Reproduce each line of the listing exactly.

** BEGIN **

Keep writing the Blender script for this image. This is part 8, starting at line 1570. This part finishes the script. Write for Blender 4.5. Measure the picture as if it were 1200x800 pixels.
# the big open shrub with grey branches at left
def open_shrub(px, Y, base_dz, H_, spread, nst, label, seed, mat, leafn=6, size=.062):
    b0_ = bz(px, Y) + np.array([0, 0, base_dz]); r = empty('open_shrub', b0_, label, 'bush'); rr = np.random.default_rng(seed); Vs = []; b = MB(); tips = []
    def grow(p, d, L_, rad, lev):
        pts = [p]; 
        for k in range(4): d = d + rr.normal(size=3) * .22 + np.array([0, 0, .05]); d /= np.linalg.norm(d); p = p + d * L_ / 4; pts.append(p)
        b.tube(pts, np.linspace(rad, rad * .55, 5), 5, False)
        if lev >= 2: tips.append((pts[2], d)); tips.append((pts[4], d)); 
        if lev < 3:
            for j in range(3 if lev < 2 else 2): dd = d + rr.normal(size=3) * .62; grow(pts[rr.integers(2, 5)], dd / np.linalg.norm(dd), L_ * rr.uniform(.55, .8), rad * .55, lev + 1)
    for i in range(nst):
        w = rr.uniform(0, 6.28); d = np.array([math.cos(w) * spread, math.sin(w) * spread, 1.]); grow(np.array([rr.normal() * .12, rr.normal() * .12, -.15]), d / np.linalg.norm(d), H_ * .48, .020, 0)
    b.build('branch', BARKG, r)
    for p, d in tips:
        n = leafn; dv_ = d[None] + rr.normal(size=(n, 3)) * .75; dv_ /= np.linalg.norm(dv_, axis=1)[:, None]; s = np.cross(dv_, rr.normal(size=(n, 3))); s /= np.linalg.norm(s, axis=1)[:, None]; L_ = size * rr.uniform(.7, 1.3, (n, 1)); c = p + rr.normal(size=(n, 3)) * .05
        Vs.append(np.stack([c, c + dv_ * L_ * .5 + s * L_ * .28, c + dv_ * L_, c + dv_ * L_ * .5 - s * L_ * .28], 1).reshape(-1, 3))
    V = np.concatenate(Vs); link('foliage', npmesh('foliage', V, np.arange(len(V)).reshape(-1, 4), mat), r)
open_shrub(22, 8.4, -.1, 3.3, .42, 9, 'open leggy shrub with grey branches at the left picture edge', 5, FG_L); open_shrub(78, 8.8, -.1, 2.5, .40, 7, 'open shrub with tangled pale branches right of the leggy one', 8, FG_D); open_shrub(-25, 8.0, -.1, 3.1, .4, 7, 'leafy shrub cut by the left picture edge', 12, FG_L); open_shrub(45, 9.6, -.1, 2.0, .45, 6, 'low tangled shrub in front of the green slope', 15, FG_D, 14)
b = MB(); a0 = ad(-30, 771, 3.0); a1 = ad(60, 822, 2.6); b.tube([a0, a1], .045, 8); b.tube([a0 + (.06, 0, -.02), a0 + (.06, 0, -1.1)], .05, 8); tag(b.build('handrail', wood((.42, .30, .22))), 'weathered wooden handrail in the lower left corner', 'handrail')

** END **

### Exercise output
Keep writing the Blender script for this image. This is part 8, starting at line 1570. This part finishes the script. Write for Blender 4.5. Measure the picture as if it were 1200x800 pixels.
# the big open shrub with grey branches at left
def open_shrub(px, Y, base_dz, H_, spread, nst, label, seed, mat, leafn=6, size=.062):
    b0_ = bz(px, Y) + np.array([0, 0, base_dz]); r = empty('open_shrub', b0_, label, 'bush'); rr = np.random.default_rng(seed); Vs = []; b = MB(); tips = []
    def grow(p, d, L_, rad, lev):
        pts = [p]; 
        for k in range(4): d = d + rr.normal(size=3) * .22 + np.array([0, 0, .05]); d /= np.linalg.norm(d); p = p + d * L_ / 4; pts.append(p)
        b.tube(pts, np.linspace(rad, rad * .55, 5), 5, False)
        if lev >= 2: tips.append((pts[2], d)); tips.append((pts[4], d)); 
        if lev < 3:
            for j in range(3 if lev < 2 else 2): dd = d + rr.normal(size=3) * .62; grow(pts[rr.integers(2, 5)], dd / np.linalg.norm(dd), L_ * rr.uniform(.55, .8), rad * .55, lev + 1)
    for i in range(nst):
        w = rr.uniform(0, 6.28); d = np.array([math.cos(w) * spread, math.sin(w) * spread, 1.]); grow(np.array([rr.normal() * .12, rr.normal() * .12, -.15]), d / np.linalg.norm(d), H_ * .48, .020, 0)
    b.build('branch', BARKG, r)
    for p, d in tips:
        n = leafn; dv_ = d[None] + rr.normal(size=(n, 3)) * .75; dv_ /= np.linalg.norm(dv_, axis=1)[:, None]; s = np.cross(dv_, rr.normal(size=(n, 3))); s /= np.linalg.norm(s, axis=1)[:, None]; L_ = size * rr.uniform(.7, 1.3, (n, 1)); c = p + rr.normal(size=(n, 3)) * .05
        Vs.append(np.stack([c, c + dv_ * L_ * .5 + s * L_ * .28, c + dv_ * L_, c + dv_ * L_ * .5 - s * L_ * .28], 1).reshape(-1, 3))
    V = np.concatenate(Vs); link('foliage', npmesh('foliage', V, np.arange(len(V)).reshape(-1, 4), mat), r)
open_shrub(22, 8.4, -.1, 3.3, .42, 9, 'open leggy shrub with grey branches at the left picture edge', 5, FG_L); open_shrub(78, 8.8, -.1, 2.5, .40, 7, 'open shrub with tangled pale branches right of the leggy one', 8, FG_D); open_shrub(-25, 8.0, -.1, 3.1, .4, 7, 'leafy shrub cut by the left picture edge', 12, FG_L); open_shrub(45, 9.6, -.1, 2.0, .45, 6, 'low tangled shrub in front of the green slope', 15, FG_D, 14)
b = MB(); a0 = ad(-30, 771, 3.0); a1 = ad(60, 822, 2.6); b.tube([a0, a1], .045, 8); b.tube([a0 + (.06, 0, -.02), a0 + (.06, 0, -1.1)], .05, 8); tag(b.build('handrail', wood((.42, .30, .22))), 'weathered wooden handrail in the lower left corner', 'handrail')